Néanmoins, Abdelilah Benkirane avait affirmé que  le Maroc a avancé de 11 places dans le domaine de la lutte contre la corruption. Une affirmation qui semble justifiée par le dernier rapport publié, le 2 décembre,  par l’ONG Transparency International . Pourtant cette évolution de onze rangs est un trompe-l’œil. Car, durant le mandat du chef du PJD, le Maroc a d’abord reculé de onze places (80e en 2011, 88e en 2012, 91e en 2013) avant de faire un bond au classement cette année

 … contrairement aux Marocains

Bien que les indices internationaux semblent confirmer que le gouvernement a lutté de manière effective contre le gouvernement, la population marocaine ne semble pas convaincue.  En effet, un récent sondage effectué par TNS et Telquel classe la corruption comme étant le problème le plus important du Maroc.

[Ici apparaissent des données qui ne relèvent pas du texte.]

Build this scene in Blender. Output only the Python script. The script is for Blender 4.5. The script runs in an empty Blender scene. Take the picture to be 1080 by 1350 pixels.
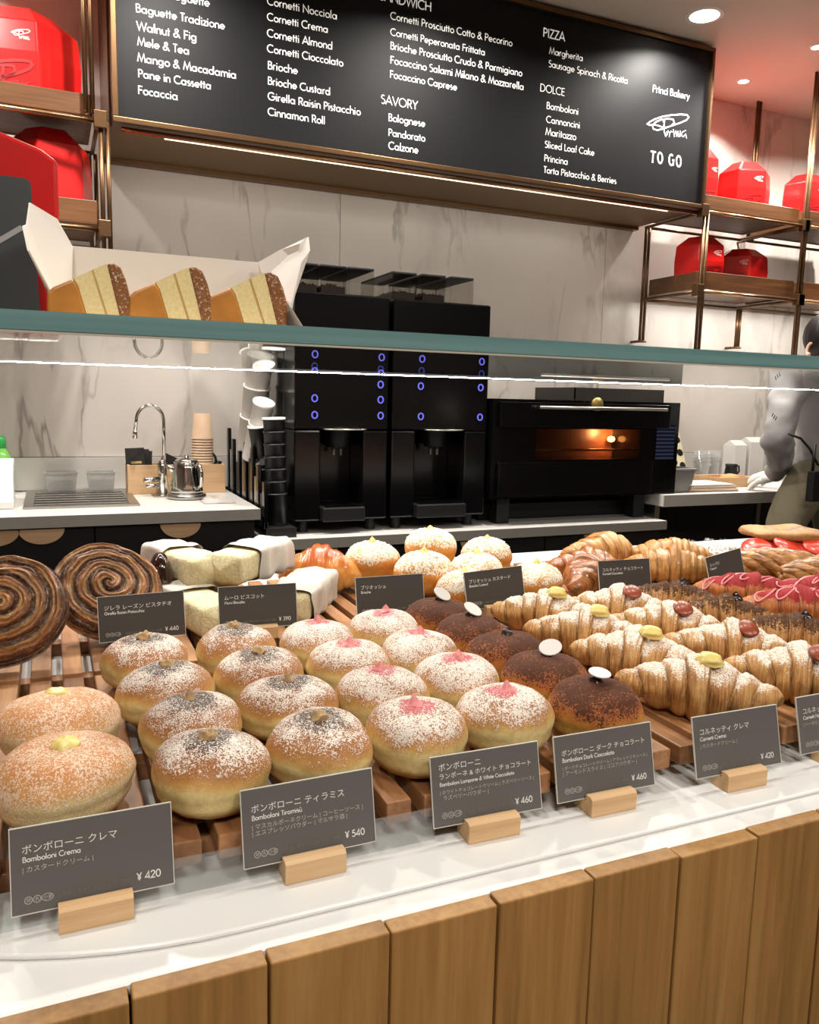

Autre révélateur de la vision des marocains concernant la corruption, une récente étude de l’ICPC  dont les résultats ne sont pas encore définitifs, car toujours en cours de traitement. Celle-ci, nous apprend que 45,1% des marocains pensent que la corruption a augmenté entre 2012 et 2014, ce qui correspond à  l’introduction du gouvernement Benkirane. La recherche de l’ICPC se penche aussi sur la vision qu’ont les Marocains au sujet de l’évolution de la corruption.  Ainsi, on apprend que 22,8% des personnes sondées par l’ICPC estiment que la corruption va connaitre une augmentation durant les deux prochaines années. Toutefois, ce chiffre peut être nuancé lorsque l’on sait  que 31,5% des sondés pensent que la corruption va rester la même sachant que 13,6% des personnes interrogées par l’ICPC n’ont pas voulu répondre aux questions de l’Instance.

Blocage institutionnel

Autre problème au niveau local, le blocage institutionnel dont est victime le principal organisme censé lutter contre le phénomène de la corruption, l’Instance nationale de la probité, de la prévention et de la lutte contre la corruption (INPC) qui est vouée à remplacer l’actuelle ICPC. Selon Transparency, le projet de loi marquant la création de cette institution « supprimé le droit à l’anonymat des personnes qui peuvent porter plainte contre des cas de corruption ».

Autre hic, la future instance manque d’indépendance vis-à-vis du gouvernement. En effet, les 12 personnes qui siègeront au sein du conseil de l’INPC seront nommées « par dahir, décret ou par les deux chambres du parlement ». Au niveau du financement, l’INPC, contrairement à l’ICPC, ne pourra plus recevoir de fonds d’organismes internationaux et dépendra uniquement du gouvernement.

Lire aussi : Corruption: le gouvernement fait du rétropédalage

Depuis son arrivée au pouvoir, le gouvernement Benkirane est parvenu à faire reculer le phénomène de la corruption comme en atteste les chiffres de Transparency International et de WJP. Néanmoins, l’évolution «  de 11 places » présentée par Benkirane comme une réussite n’est en fait qu’un retour à la normale. Enfin, malgré des efforts remarqués à l’échelle internationale, le gouvernement Benkirane n’a pas réussi à convaincre les Marocains qui estiment que le phénomène s’est aggravé et le classent même au premier rang de leurs inquiétudes. Au niveau législatif, le gouvernement Benkirane  n’a pas accordé d’indépendance aux institutions censées lutter contre la corruption.